Sì certamente! A Dehli e a Kandhamal in questi giorni vengono da noi molti indù per dimostrarci la loro solidarietà e la loro partecipazione per le aggressioni di dieci anni fa. Ma rimane una sfida. Attualmente c’è molta paura e insicurezza in tutti gli indiani per quanto riguarda la libertà di religione e di opinione. Anche gli indù non si sentono sicuri e non possono manifestare liberamente la loro opinione. Più pesante ancora è la situazione dei cristiani, gli adivasi e degli intoccabili.
– Come vede il futuro dei cristiani di fronte di questi crescenti problemi?
Non solo le minoranze religiose, ma l’intero Paese vive in una situazione di emergenza. Se il presidente Nurendra Modi del partito popolare indo-nazionalista (BJP) sarà rieletto nelle votazioni del prossimo anno, la situazione diventerà catastrofica. Sono in gioco, infatti, i diritti umani e la dignità delle minoranze in India. C’è un futuro soltanto con un governo alternativo. Perciò viviamo una fase molto critica. Le elezioni decideranno se l’India diventerà uno stato fascista e fanatico che distrugge le sue istituzioni democratiche le quali hanno già cominciato ad essere intaccate, oppure se l’India ritroverà la strada di una Repubblica democratica e sociale.

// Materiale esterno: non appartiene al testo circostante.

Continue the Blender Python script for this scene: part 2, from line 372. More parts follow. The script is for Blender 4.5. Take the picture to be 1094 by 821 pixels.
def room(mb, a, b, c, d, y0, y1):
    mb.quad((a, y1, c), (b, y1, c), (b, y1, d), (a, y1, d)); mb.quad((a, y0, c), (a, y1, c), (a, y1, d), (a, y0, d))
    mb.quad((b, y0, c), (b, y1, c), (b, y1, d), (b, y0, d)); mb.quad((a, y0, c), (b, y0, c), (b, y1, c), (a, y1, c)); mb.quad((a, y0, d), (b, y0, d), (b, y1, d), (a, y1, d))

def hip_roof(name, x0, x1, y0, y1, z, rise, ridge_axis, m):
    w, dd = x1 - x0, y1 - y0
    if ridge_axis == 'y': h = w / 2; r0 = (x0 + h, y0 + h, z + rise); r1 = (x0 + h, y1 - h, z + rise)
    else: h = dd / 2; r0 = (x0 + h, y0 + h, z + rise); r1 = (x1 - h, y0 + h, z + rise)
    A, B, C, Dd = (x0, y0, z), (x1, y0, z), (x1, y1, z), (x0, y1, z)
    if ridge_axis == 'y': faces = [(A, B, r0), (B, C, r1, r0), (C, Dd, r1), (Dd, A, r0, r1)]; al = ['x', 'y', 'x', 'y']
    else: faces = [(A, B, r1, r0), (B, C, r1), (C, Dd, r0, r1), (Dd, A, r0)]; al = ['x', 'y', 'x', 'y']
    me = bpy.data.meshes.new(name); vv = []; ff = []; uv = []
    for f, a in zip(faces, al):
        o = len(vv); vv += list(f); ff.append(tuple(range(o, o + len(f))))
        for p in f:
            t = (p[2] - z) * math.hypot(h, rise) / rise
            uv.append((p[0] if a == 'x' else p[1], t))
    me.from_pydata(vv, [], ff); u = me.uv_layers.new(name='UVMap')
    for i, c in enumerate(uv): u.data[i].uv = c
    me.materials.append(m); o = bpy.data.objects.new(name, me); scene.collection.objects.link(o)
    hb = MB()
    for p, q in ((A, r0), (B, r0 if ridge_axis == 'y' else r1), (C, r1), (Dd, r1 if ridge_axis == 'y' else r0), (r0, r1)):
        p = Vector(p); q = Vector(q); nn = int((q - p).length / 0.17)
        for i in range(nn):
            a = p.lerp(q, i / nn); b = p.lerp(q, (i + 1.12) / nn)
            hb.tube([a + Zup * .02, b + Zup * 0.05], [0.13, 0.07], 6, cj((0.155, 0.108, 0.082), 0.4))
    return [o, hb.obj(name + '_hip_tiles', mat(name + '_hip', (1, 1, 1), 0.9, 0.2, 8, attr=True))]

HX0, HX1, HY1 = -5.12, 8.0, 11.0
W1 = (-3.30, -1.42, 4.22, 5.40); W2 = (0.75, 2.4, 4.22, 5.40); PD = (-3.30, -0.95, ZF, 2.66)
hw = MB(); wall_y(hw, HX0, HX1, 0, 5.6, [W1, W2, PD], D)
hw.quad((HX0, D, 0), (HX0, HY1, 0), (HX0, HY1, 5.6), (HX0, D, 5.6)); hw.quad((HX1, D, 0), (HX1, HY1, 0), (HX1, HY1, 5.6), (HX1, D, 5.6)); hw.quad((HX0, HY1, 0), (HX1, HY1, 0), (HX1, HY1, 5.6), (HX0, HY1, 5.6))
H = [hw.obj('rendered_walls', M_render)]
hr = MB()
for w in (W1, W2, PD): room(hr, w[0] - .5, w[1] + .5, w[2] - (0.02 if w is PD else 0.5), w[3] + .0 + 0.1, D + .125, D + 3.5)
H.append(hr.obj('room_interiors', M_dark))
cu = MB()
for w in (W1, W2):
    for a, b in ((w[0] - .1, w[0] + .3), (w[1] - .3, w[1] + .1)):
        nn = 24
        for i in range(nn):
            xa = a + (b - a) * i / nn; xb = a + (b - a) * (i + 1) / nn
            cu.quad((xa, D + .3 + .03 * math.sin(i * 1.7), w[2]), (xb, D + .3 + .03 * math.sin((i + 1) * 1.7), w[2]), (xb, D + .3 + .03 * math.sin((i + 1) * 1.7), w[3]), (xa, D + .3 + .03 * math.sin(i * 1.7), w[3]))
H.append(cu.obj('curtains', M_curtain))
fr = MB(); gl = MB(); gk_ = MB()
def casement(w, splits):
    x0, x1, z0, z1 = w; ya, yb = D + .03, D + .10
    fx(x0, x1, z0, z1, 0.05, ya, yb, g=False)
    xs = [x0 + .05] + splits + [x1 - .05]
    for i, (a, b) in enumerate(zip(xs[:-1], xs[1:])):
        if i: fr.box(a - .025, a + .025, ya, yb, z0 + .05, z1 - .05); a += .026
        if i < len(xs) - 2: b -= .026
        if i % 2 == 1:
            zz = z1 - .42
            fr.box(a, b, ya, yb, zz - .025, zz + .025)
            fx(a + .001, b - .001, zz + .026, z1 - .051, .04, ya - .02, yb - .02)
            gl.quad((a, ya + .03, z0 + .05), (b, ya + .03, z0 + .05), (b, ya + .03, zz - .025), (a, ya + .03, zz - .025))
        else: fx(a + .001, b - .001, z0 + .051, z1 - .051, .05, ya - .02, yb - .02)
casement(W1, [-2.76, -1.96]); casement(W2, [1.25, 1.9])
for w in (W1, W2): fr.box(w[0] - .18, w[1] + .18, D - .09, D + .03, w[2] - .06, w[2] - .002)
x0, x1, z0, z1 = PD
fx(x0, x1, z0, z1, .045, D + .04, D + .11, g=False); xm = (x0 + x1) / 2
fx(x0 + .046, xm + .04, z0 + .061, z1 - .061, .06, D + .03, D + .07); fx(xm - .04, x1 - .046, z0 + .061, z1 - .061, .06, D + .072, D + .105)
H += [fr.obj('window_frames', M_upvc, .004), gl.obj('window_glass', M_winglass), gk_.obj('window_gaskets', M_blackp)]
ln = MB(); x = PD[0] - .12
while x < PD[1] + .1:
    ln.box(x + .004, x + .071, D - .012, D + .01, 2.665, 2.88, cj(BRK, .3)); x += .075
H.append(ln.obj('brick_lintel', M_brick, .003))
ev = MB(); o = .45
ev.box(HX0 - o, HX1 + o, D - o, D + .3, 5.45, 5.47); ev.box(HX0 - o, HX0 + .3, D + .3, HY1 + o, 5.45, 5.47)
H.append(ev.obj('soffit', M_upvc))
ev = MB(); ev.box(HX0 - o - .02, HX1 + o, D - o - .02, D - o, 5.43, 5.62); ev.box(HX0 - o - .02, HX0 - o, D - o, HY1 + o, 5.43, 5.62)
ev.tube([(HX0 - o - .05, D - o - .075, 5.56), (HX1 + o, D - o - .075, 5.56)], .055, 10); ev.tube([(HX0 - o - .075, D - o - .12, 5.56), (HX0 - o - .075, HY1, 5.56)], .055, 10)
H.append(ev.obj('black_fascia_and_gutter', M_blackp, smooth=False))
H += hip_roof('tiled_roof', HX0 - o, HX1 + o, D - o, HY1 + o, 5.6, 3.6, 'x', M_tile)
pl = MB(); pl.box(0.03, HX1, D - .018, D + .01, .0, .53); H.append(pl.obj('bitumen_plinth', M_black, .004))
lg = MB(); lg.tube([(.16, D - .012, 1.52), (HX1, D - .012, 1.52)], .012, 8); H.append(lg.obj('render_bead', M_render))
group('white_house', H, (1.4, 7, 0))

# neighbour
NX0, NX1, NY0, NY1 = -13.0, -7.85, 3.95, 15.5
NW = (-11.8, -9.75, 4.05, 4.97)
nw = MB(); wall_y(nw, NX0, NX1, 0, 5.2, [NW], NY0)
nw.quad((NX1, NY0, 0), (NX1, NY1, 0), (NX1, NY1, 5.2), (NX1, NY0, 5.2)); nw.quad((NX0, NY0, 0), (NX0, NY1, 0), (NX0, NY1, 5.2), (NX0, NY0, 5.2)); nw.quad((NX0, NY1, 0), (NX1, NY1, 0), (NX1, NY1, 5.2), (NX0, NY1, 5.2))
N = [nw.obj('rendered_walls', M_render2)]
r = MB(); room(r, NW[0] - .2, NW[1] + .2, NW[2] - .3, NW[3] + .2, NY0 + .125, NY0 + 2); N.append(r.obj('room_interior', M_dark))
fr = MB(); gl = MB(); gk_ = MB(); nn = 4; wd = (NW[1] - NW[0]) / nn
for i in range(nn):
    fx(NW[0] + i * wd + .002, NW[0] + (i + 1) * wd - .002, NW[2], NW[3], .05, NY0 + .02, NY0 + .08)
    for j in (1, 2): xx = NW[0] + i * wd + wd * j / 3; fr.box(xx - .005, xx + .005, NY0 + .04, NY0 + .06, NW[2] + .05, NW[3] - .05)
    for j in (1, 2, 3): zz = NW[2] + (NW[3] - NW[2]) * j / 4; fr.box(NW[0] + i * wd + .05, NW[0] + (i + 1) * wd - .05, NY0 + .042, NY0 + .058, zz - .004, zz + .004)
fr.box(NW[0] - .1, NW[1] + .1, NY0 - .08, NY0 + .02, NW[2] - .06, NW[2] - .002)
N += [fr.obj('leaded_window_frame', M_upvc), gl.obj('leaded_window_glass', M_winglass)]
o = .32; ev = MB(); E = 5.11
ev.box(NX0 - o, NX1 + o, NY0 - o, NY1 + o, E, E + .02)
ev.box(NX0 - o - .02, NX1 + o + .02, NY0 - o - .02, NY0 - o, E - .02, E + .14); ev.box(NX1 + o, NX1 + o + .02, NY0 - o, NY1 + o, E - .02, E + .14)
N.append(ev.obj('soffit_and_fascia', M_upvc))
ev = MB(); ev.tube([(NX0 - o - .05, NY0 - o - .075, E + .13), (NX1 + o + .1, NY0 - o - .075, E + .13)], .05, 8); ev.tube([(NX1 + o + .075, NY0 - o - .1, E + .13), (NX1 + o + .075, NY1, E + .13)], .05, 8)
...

– Chi voteranno allora i cristiani dell’India?
I cristiani dell’India non hanno concretamente un determinato candidato da scegliere. Anche la Chiesa non appoggia nessun partito. Ma noi sosteniamo i valori democratici, sociali e laici. Crediamo nei diritti umani, nella dignità umana e nel rispetto delle minoranze religiose e dei gruppi più vulnerabili. Promettiamo di stare accanto a questi gruppi e di proteggerli.
– Ma la Chiesa è unanime ?
La Chiesa dovrebbe alzare la voce e impegnarsi ad essere unanime. Purtroppo, rimane una sfida da attuare. Infatti, la nostra Chiesa è divisa in campi diversi. In molte parti del paese i cattolici non capiscono i problemi dei gruppi oppressi. Se non li capiscono, la divisione nella Chiesa sarà maggiore e ciò giocherà a vantaggio delle forze fanatiche che alimentano la paura nei confronti di queste minoranze.
– Lei desidera un maggiore appoggio del Vaticano ai cristiani dell’India?
Non solo del Vaticano, ma di tutte le comunità cristiane del mondo. Esse sono chiamate a esprimersi a favore dei dalit, degli adivasi e delle minoranze religiose nel loro insieme. Il Vaticano ha un suo ruolo in quanto mediatore nel mondo e si schiera per la libertà di religione, i diritti e la dignità delle minoranze religiose. Noi cristiani in India ci rallegriamo per ogni presa di posizione e di solidarietà del Vaticano. I politici di altri Stati puntano maggiormente sui paesi che hanno denaro, potere e risorse. Ecco perché è importante che il Vaticano assuma un ruolo di mediatore e di catalizzatore del cambiamento.